2017 Energy Efficiency Award
The technology conglomerate from the Upper Palatinate has crafted a plan that is as detailed as it is future-friendly, designed to get a genuinely energy-self-sufficient, CO2-neutral brewery up and running.
The company’s development team has been progressing the “Brewery of the Future” research project for quite a few months.

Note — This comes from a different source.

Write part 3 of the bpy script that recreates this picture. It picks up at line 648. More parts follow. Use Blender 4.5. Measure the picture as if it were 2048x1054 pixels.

In September of this year, the concept had finally matured sufficiently to be showcased for the first time to public at drinktec, the sector’s premier trade fair.
The issue of energy-efficient brewing is a highly topical one not only for the trade public, but also for consumers, as evidenced last Monday, the 20 November, at the Congress of the German Energy Agency (abbreviated to: dena), when the “Brewery of the Future” won the Public Prize of the Energy Efficiency Award.
Key components include:
- a biogas system for recovering the residual substances
- a modified unit-type cogeneration plant for producing heat and electricity
- continuous seven-days-a-week production for smoothing out load peaks
- an energy recovery system feeding surplus energy from the brewhouse to other steps in the process
- a new filling technology that enables the cooling energy available to be used for secondary processes
For a beer production volume of 2.6 million hectolitres, the energy-efficient brewery generates an annual surplus totalling 1,534 MWh of heat and 1,066 MWh of electricity, which can be sold on to other customers. The savings in terms of electricity come to 30 per cent in comparison to a standard brewery, and for thermal energy even to around 60 per cent.